Description of the task -> In the material below, the lines containing the word "from" are required; copy each of them.

Dataset section ->
::::
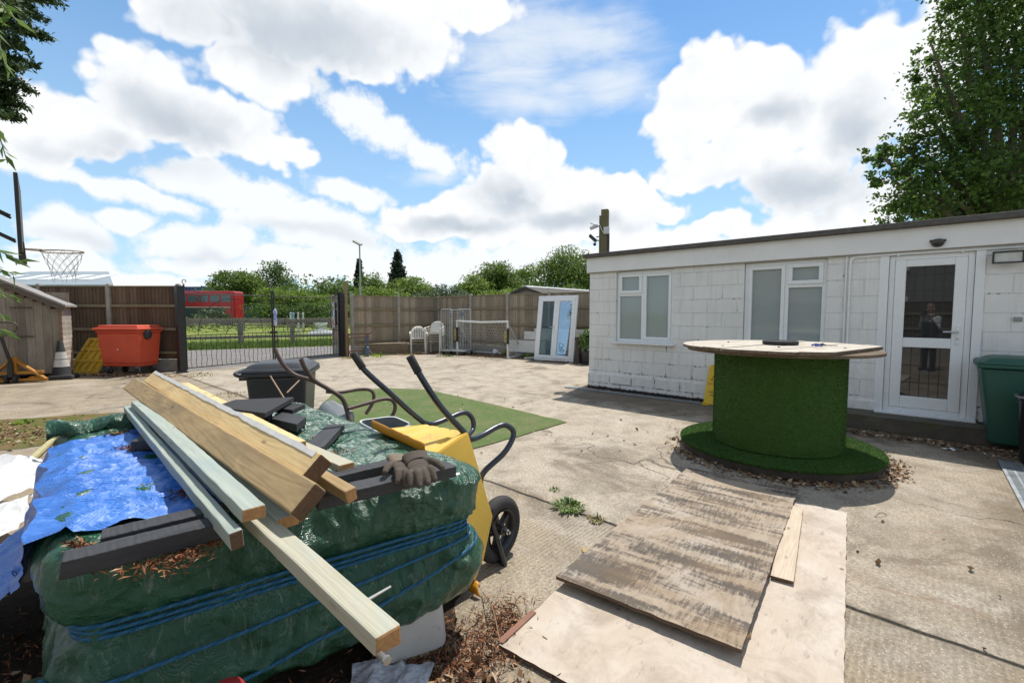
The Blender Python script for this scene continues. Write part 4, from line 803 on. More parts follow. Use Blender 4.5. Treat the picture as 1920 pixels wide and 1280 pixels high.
# ------------------------------------------------------------------ against the back fence
chairm=simple('white garden plastic',(.72,.70,.64),(.60,.58,.52),rough=.42,scale=5,bumps=.05,dirt=((.4,.38,.32),4,.62))
def chair_parts(th,slats=True):
    m=MB()
    m.hull8([(-.22,-.22,.41),(.22,-.22,.41),(.19,.20,.38),(-.19,.20,.38),(-.24,-.24,.435),(.24,-.24,.435),(.20,.21,.405),(-.20,.21,.405)]); m.build('seat',chairm,th,bevel=.015)
    m=MB()
    def bp(u,z): a=(u-.5)*2; return Vector((a*.25*(1-.10*z),.22+.12*z-.07*abs(a)**2.2,.42+z*.40*(1-.30*abs(a)**2.6)))
    if slats:
        for k in range(8):
            u0=(k+.14)/8; u1=(k+.80)/8
            m.grid(2,6,lambda u,v:bp(u0+(u1-u0)*u,v))
        m.grid(16,2,lambda u,v:bp(u,.93+.13*v)); m.grid(16,2,lambda u,v:bp(u,-.04+.14*v))
        for u0,u1 in ((0,.06),(.94,1)): m.grid(2,6,lambda u,v:bp(u0+(u1-u0)*u,v))
    else:
        m.grid(14,8,lambda u,v:bp(u,v*1.05))
    m.build('backrest',chairm,th,thick=.02,smooth=True)
    for s in (-1,1):
        m=MB(); P=bez([(s*.25,.20,.66),(s*.285,.06,.63),(s*.29,-.12,.625),(s*.275,-.22,.60)],4)
        for a,c in zip(P[:-1],P[1:]): m.bar(a,c+(c-a)*.1,.05,.022)
        m.build('armrest',chairm,th)
        m=MB(); m.hull8([(s*.25-.022,-.27,0),(s*.25+.022,-.27,0),(s*.25+.02,-.235,0),(s*.25-.02,-.235,0),(s*.265-.03,-.25,.61),(s*.265+.03,-.25,.61),(s*.265+.02,-.17,.61),(s*.265-.02,-.17,.61)]); m.build('leg',chairm,th,bevel=.006)
        m=MB(); m.hull8([(s*.25-.022,.30,0),(s*.25+.022,.30,0),(s*.25+.02,.335,0),(s*.25-.02,.335,0),(s*.22-.03,.20,.44),(s*.22+.03,.20,.44),(s*.22+.02,.26,.44),(s*.22-.02,.26,.44)]); m.build('leg',chairm,th,bevel=.006)
cA=Vector((at(788,660).x,17.2,0)); cB=Vector((at(818,660).x+.02,17.1,0)); k1=1.10
def mkchair(loc,rz,lab,grp,slats):
    th=thing('plastic_chair',lab,'chair',loc,rz,grp); chair_parts(th,slats); th.scale=(k1,k1,k1); return th
c1=mkchair(cA,.25,'fan-backed white plastic chair on top of the low stack of two','white plastic chairs stacked by the fence',True)
c1.location=cA+Vector((0,0,.075))
c2=dup(c1); c2.location=cA; c2['label']='white plastic chair underneath, lower of the low stack of two'
c3=mkchair(cB+Vector((0,0,.27)),-.15,'white plastic chair on top of the taller stack next to the wire cage','white plastic chairs stacked by the fence',False)
for k,lab in enumerate(('white plastic chair at the very bottom of the taller stack','white plastic chair second from the bottom of the taller stack','white plastic chair second from the top of the taller stack')):
    c=dup(c3); c.location=cB+Vector((0,0,.09*k)); c['label']=lab
# wire roll cage
galv=simple('galvanised wire',(.36,.38,.39),(.48,.5,.5),rough=.5,scale=15,metal=.4,bumps=.1)
cg=thing('roll_cage','tall galvanised wire roll cage standing behind the goal','cage',Vector((-2.0,16.55,0)),-.35)
HC=1.64
def wirepanel(name,x0,x1,y0,y1,zs,z0,z1,vert):
    m=MB(); a=Vector((x0,y0,0)); c=Vector((x1,y1,0))
    m.tube([a+Vector((0,0,z0)),a+Vector((0,0,z1-.04)),a+(c-a)*.06+Vector((0,0,z1)),a+(c-a)*.94+Vector((0,0,z1)),c+Vector((0,0,z1-.04)),c+Vector((0,0,z0))],.017,8)
    m.tube([a+Vector((0,0,z0)),c+Vector((0,0,z0))],.014,6); m.build('side_frame',galv,cg,smooth=True)
    m=MB()
    for k in range(1,zs):
        z=z0+(z1-z0)*k/zs; m.tube([a+Vector((0,0,z)),c+Vector((0,0,z))],.0045,4)
    for k in range(1,vert+1):
        q=a+(c-a)*k/(vert+1); m.tube([q+Vector((0,0,z0)),q+Vector((0,0,z1))],.005,4)
    m.build('wire_grid',galv,cg)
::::
Complete output ->
The Blender Python script for this scene continues. Write part 4, from line 803 on. More parts follow. Use Blender 4.5. Treat the picture as 1920 pixels wide and 1280 pixels high.
for k,lab in enumerate(('white plastic chair at the very bottom of the taller stack','white plastic chair second from the bottom of the taller stack','white plastic chair second from the top of the taller stack')):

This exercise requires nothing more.